Your task is to transcribe, without alteration, the lines from the top of the material below through the line bearing "from mathutils import Vector, Matrix, noise", inclusive.
----- Data extract
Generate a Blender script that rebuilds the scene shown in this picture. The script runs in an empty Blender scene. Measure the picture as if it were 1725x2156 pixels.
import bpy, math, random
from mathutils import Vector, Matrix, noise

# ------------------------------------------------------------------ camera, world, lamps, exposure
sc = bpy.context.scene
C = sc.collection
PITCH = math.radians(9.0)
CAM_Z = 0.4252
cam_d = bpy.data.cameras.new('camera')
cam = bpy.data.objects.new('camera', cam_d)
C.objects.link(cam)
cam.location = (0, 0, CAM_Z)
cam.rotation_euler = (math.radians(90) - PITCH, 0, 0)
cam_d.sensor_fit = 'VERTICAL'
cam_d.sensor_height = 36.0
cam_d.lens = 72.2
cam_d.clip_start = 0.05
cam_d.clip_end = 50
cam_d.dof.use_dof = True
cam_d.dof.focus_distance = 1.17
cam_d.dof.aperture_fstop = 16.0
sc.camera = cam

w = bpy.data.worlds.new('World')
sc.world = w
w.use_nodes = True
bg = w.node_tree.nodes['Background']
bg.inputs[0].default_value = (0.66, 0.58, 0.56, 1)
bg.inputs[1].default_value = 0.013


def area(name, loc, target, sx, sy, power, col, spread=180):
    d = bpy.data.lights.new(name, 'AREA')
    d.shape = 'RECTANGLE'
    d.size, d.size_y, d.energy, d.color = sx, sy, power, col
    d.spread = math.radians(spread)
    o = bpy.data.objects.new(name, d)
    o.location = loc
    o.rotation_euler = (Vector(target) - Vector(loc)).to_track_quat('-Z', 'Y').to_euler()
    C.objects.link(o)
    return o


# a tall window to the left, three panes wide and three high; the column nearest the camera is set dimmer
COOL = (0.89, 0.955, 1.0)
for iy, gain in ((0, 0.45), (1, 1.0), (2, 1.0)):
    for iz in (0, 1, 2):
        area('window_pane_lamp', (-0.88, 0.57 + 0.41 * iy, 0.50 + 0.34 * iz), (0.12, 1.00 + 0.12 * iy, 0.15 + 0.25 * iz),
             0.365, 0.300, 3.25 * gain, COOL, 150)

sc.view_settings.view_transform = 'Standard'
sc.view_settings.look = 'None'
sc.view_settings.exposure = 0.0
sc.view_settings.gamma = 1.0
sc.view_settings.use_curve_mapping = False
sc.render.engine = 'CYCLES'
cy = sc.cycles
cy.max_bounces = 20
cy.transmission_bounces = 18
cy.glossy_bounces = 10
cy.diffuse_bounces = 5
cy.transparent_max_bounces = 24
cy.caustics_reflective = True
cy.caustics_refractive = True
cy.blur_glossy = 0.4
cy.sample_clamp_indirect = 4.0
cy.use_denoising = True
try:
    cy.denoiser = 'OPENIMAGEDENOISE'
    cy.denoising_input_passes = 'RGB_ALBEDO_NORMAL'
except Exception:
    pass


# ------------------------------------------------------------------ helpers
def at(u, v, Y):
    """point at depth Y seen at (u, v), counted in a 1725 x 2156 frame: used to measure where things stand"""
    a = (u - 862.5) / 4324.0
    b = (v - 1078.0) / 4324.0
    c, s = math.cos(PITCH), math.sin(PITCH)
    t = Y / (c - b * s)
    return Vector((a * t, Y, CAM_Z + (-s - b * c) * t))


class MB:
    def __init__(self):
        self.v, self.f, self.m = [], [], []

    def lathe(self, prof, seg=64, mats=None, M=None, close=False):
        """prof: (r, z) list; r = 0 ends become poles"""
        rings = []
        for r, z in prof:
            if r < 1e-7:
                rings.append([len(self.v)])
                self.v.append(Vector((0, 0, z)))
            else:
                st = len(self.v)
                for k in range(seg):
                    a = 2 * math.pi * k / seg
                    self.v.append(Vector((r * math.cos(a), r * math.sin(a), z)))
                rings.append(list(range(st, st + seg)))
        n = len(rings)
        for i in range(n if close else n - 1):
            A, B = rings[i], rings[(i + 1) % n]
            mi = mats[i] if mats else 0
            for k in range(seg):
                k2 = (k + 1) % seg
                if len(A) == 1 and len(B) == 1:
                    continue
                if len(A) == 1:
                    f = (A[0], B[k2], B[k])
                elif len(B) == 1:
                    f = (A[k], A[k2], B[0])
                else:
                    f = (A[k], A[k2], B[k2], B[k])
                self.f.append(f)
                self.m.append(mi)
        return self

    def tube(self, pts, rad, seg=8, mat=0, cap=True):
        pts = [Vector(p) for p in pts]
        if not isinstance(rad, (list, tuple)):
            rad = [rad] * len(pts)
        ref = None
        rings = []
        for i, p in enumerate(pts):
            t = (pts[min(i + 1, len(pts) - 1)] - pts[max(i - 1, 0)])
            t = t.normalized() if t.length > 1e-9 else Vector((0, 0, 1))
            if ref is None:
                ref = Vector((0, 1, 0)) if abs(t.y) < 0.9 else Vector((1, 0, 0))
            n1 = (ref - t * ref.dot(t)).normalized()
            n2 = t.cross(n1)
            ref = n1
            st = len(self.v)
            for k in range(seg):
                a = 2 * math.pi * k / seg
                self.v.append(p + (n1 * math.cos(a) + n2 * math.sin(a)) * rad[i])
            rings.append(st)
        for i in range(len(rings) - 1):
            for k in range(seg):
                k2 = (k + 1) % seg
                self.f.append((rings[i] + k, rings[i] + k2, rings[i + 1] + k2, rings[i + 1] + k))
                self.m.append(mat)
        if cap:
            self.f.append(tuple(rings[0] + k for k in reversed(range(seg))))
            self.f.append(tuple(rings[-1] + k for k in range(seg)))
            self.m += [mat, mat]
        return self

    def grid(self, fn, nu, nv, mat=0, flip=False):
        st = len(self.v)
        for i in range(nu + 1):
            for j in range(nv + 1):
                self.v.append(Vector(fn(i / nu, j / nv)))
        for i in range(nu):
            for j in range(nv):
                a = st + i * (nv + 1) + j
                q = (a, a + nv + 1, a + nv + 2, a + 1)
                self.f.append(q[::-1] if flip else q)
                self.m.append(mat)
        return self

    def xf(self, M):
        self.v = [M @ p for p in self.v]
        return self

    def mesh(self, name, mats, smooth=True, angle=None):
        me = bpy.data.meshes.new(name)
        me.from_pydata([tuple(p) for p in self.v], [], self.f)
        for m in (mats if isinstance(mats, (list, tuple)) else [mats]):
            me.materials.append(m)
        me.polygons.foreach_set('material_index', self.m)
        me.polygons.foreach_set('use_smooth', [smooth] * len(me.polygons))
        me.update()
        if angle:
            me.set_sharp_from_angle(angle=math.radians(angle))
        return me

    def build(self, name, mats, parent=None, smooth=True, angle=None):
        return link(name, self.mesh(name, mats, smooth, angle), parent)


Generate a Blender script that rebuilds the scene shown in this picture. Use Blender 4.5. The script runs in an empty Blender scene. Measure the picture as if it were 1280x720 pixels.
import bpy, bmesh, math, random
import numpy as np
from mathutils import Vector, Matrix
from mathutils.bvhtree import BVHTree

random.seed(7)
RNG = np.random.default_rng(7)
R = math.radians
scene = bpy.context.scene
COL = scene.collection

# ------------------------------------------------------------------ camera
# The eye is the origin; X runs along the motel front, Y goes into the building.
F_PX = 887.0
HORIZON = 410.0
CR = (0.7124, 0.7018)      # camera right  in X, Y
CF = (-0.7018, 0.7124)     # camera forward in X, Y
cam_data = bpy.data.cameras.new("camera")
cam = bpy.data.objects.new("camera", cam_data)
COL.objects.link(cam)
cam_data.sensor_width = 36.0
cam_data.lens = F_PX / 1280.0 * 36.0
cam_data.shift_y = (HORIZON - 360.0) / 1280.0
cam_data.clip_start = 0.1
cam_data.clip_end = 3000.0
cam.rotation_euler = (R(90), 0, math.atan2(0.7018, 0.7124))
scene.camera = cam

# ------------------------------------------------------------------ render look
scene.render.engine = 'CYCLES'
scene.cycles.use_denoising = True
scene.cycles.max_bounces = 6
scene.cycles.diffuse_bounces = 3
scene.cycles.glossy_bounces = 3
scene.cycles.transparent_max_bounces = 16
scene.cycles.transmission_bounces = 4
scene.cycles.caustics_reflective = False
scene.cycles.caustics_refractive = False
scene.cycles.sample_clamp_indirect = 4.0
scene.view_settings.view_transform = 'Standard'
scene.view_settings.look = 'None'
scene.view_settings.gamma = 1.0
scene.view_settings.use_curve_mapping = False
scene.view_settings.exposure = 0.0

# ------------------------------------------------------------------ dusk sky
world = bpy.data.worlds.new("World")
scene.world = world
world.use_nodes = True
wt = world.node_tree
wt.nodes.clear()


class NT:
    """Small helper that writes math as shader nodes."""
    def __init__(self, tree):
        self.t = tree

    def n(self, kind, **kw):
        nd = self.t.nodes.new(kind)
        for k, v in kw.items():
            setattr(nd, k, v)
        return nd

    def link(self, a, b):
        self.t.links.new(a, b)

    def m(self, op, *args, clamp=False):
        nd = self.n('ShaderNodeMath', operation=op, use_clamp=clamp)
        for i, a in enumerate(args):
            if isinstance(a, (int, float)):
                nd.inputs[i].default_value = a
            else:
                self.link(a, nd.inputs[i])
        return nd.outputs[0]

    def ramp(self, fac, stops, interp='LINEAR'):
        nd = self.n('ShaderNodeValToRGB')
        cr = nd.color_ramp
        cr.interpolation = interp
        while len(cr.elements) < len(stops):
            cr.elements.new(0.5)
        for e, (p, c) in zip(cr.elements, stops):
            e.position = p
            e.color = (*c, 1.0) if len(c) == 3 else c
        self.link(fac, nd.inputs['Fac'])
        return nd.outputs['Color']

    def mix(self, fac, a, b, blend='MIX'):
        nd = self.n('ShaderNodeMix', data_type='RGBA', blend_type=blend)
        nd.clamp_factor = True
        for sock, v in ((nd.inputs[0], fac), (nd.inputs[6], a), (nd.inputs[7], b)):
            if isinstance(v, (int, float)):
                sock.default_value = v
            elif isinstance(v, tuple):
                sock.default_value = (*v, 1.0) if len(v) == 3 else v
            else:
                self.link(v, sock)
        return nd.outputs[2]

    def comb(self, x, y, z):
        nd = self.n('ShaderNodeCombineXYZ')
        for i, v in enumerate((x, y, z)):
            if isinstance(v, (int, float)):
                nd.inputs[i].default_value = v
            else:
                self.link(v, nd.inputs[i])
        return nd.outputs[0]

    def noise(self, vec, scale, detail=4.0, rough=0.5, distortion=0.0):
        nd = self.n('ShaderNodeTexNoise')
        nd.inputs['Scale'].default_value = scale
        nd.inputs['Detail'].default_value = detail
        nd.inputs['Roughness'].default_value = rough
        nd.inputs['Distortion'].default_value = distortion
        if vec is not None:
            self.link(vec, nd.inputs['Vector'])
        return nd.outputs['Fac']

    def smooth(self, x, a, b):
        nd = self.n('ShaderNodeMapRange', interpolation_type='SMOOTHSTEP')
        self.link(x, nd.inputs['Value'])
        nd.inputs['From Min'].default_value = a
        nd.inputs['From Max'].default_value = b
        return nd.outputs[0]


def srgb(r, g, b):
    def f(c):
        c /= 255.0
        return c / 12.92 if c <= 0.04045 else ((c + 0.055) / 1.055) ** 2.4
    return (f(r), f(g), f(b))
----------
* Task response:
Generate a Blender script that rebuilds the scene shown in this picture. The script runs in an empty Blender scene. Measure the picture as if it were 1725x2156 pixels.
import bpy, math, random
from mathutils import Vector, Matrix, noise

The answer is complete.